ARTICLE III, Section 8:

  Section 8. Compensation. Directors who are not employees of the corporation shall receive such compensation as shall be set from time to time by the board of directors or a designated committee thereof. The board or designated committee shall also determine whether directors shall receive their expenses, if any, of attendance at meetings of the board of directors or any committee thereof and procedures for the reimbursement of such expenses. Nothing herein contained shall be construed to preclude any director from serving the corporation in any other capacity and receiving proper compensation therefor.


ARTICLE VI:

ARTICLE VI
Capital Stock

  Section 6.01. Stock Certificates. The shares of the corporation may be either certificated shares or uncertificated shares or a combination thereof. A resolution approved by a majority of the directors may provide that some or all of any or all classes and series of the shares of the corporation will be uncertificated shares. Each holder of duly issued certificated shares of the corporation shall be entitled to a certificate for such shares, to be in such form as shall be prescribed by law and adopted by the Board of Directors. Certificates for such shares shall be numbered in the order in which they shall be issued and shall be signed, in the name of the corporation, by the president, the secretary or any assistant secretary, if there be one, or by such officers as the Board of Directors may designate. If a certificate is signed by a transfer agent or registrar, the signature of any such officer of the corporation may be a facsimile signature. If a person signs or has a facsimile signature placed upon a certificate while an officer, transfer agent or registrar of the corporation, the certificate may be issued by the corporation even if the person has ceased to serve in that capacity before the certificate is issued, with the same effect as if the person had that capacity at the date of its issue. Every certificate surrendered to the corporation or its transfer agent for exchange or transfer shall be canceled, and no new certificate or certificates shall be issued in exchange for any existing certificate until such existing certificate shall have been so canceled, except in cases provided for in Section 6.03.




  Section 6.02. Transfer of Shares. The transfer of shares on the stock transfer books of the corporation may be authorized only by the shareholder of record thereof, or by such shareholder’s legal representative, who shall furnish proper evidence of authority to transfer, or by such shareholder’s duly authorized attorney-in-fact, and, in the case of certificated shares, upon surrender of the certificate or the certificates for such shares to the corporation or its transfer agent duly endorsed. The corporation may treat as the exclusive owner of shares of the corporation for all purposes, the person or persons in whose name shares are registered on the books of the corporation.

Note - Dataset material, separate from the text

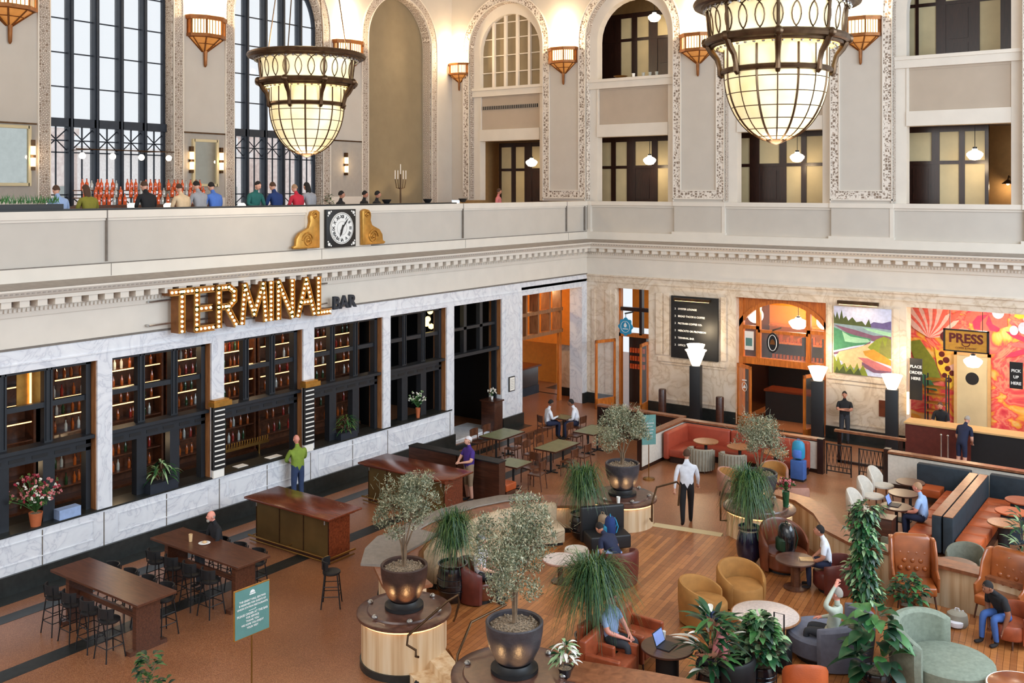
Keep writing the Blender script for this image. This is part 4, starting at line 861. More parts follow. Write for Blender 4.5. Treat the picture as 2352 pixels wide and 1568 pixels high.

  Section 6.03. Lost or Destroyed Certificates. Any shareholder claiming a certificate for shares to be lost, stolen or destroyed shall make an affidavit of that fact in such form as the Board of Directors shall require and shall give the corporation a bond of indemnity in form, in an amount, and with one or more sureties satisfactory to the Board of Directors, to indemnify the corporation against any claim which may be made against it on account of the reissue of such certificate, whereupon a new certificate may be issued in the same tenor and for the same number of shares as the one alleged to have been lost, stolen or destroyed.